■ Work to be completed
How do the records below read from their first line through the line containing "struct(link('trim_2', bm, SILL, None, 50))"? Write those lines out exactly.

[Scenes as source code]
══════════
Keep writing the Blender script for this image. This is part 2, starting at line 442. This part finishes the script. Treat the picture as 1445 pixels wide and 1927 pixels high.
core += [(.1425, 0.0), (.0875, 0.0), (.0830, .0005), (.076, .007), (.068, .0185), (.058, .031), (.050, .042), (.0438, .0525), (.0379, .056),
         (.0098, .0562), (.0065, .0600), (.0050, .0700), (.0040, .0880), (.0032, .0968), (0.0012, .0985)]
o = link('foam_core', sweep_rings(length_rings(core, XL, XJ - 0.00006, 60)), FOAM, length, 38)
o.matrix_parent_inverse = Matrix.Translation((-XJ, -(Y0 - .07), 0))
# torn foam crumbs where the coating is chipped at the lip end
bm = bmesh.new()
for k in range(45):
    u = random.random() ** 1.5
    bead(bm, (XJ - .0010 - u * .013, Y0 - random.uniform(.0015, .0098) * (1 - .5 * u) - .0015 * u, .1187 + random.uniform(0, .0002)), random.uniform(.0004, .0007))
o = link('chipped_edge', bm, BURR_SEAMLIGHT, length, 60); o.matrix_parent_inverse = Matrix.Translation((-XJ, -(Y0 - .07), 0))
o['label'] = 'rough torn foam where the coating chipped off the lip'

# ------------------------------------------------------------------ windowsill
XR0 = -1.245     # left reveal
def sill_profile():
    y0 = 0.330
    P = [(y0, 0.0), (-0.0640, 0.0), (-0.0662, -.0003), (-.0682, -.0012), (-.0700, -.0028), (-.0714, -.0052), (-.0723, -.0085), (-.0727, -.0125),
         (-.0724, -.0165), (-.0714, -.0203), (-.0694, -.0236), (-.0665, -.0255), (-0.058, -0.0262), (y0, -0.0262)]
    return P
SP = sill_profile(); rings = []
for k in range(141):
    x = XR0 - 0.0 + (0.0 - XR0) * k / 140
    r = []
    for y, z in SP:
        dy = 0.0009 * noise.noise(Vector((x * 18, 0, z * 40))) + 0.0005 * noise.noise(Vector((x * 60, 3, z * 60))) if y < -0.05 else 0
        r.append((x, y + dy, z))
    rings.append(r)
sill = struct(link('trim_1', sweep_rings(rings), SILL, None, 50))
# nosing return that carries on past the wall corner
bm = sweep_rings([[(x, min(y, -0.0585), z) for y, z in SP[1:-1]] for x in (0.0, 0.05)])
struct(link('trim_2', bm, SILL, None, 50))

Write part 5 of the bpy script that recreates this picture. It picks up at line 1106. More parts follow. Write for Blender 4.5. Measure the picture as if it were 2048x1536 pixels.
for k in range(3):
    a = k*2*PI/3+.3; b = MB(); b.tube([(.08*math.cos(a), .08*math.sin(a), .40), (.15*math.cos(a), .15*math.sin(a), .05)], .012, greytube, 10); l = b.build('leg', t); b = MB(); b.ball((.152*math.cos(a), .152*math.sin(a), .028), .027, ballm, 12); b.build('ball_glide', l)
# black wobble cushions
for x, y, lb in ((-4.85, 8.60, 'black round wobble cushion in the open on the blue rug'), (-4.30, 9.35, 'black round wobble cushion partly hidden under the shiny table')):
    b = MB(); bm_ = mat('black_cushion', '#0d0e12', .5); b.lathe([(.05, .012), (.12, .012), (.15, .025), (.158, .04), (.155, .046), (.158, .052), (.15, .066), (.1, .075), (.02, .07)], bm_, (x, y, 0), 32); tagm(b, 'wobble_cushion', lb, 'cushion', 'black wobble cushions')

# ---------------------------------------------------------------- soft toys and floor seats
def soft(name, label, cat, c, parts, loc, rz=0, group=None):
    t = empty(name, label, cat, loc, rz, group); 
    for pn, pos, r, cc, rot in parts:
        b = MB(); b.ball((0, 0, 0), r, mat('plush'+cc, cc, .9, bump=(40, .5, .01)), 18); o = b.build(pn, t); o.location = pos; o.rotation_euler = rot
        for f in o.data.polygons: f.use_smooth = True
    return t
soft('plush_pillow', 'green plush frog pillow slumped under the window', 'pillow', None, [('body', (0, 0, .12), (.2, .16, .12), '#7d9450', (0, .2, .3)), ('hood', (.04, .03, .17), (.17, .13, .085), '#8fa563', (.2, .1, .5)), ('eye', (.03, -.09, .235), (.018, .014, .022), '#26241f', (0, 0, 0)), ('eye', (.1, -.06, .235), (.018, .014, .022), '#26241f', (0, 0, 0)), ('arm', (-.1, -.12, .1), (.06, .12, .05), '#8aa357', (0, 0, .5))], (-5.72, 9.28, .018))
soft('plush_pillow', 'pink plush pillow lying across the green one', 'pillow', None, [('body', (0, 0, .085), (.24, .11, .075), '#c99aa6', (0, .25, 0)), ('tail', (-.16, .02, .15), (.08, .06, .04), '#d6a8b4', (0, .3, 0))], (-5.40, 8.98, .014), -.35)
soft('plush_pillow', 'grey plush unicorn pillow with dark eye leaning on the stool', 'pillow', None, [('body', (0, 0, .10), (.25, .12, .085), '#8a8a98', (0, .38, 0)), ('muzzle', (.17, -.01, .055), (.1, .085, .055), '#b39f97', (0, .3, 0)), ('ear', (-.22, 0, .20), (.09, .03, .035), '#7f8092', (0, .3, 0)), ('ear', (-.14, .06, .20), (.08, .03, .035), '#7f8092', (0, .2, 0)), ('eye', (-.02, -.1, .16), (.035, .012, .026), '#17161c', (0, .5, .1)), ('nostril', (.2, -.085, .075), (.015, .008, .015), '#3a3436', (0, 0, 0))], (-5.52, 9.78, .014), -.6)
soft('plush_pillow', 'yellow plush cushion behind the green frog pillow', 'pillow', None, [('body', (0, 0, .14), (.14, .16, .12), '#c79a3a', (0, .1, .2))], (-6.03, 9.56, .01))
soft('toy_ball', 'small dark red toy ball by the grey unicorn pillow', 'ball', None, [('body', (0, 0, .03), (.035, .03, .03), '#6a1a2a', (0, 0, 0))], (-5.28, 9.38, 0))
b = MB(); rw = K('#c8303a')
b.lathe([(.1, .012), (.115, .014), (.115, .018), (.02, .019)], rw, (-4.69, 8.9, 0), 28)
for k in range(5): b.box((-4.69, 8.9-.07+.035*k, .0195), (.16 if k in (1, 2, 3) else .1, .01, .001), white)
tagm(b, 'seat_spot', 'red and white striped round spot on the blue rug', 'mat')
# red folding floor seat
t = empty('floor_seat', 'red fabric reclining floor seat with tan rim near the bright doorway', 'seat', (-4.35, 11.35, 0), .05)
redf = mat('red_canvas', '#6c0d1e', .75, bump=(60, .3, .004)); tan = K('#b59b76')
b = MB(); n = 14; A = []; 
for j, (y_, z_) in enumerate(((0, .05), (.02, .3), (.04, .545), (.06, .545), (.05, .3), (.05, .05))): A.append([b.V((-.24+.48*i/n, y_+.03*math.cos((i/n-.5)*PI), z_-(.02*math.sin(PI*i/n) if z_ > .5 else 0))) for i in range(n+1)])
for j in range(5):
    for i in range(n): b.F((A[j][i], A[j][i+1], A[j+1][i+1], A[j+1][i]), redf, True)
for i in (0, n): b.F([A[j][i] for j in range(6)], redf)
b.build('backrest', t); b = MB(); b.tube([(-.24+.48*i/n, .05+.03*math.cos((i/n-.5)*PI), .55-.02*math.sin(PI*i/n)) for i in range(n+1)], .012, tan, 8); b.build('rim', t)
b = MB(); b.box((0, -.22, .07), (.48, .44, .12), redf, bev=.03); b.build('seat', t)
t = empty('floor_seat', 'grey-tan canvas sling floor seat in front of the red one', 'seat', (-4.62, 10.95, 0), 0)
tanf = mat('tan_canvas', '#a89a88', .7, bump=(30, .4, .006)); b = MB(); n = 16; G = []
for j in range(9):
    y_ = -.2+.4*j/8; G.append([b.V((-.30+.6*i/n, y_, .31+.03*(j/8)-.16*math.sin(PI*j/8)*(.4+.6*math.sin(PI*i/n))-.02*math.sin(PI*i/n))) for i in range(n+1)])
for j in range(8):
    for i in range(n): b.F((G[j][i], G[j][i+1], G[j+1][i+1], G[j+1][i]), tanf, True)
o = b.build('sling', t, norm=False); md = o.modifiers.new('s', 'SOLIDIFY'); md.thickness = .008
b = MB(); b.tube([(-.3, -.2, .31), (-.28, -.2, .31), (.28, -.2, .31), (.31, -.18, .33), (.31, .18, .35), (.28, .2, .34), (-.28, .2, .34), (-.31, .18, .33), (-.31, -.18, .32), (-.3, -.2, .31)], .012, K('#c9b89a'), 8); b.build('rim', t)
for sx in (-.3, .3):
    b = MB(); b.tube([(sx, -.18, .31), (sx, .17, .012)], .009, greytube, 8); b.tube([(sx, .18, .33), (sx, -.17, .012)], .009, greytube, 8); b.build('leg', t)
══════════
■ Solution to this exercise
Keep writing the Blender script for this image. This is part 2, starting at line 442. This part finishes the script. Treat the picture as 1445 pixels wide and 1927 pixels high.
core += [(.1425, 0.0), (.0875, 0.0), (.0830, .0005), (.076, .007), (.068, .0185), (.058, .031), (.050, .042), (.0438, .0525), (.0379, .056),
         (.0098, .0562), (.0065, .0600), (.0050, .0700), (.0040, .0880), (.0032, .0968), (0.0012, .0985)]
o = link('foam_core', sweep_rings(length_rings(core, XL, XJ - 0.00006, 60)), FOAM, length, 38)
o.matrix_parent_inverse = Matrix.Translation((-XJ, -(Y0 - .07), 0))
# torn foam crumbs where the coating is chipped at the lip end
bm = bmesh.new()
for k in range(45):
    u = random.random() ** 1.5
    bead(bm, (XJ - .0010 - u * .013, Y0 - random.uniform(.0015, .0098) * (1 - .5 * u) - .0015 * u, .1187 + random.uniform(0, .0002)), random.uniform(.0004, .0007))
o = link('chipped_edge', bm, BURR_SEAMLIGHT, length, 60); o.matrix_parent_inverse = Matrix.Translation((-XJ, -(Y0 - .07), 0))
o['label'] = 'rough torn foam where the coating chipped off the lip'

# ------------------------------------------------------------------ windowsill
XR0 = -1.245     # left reveal
def sill_profile():
    y0 = 0.330
    P = [(y0, 0.0), (-0.0640, 0.0), (-0.0662, -.0003), (-.0682, -.0012), (-.0700, -.0028), (-.0714, -.0052), (-.0723, -.0085), (-.0727, -.0125),
         (-.0724, -.0165), (-.0714, -.0203), (-.0694, -.0236), (-.0665, -.0255), (-0.058, -0.0262), (y0, -0.0262)]
    return P
SP = sill_profile(); rings = []
for k in range(141):
    x = XR0 - 0.0 + (0.0 - XR0) * k / 140
    r = []
    for y, z in SP:
        dy = 0.0009 * noise.noise(Vector((x * 18, 0, z * 40))) + 0.0005 * noise.noise(Vector((x * 60, 3, z * 60))) if y < -0.05 else 0
        r.append((x, y + dy, z))
    rings.append(r)
sill = struct(link('trim_1', sweep_rings(rings), SILL, None, 50))
# nosing return that carries on past the wall corner
bm = sweep_rings([[(x, min(y, -0.0585), z) for y, z in SP[1:-1]] for x in (0.0, 0.05)])
struct(link('trim_2', bm, SILL, None, 50))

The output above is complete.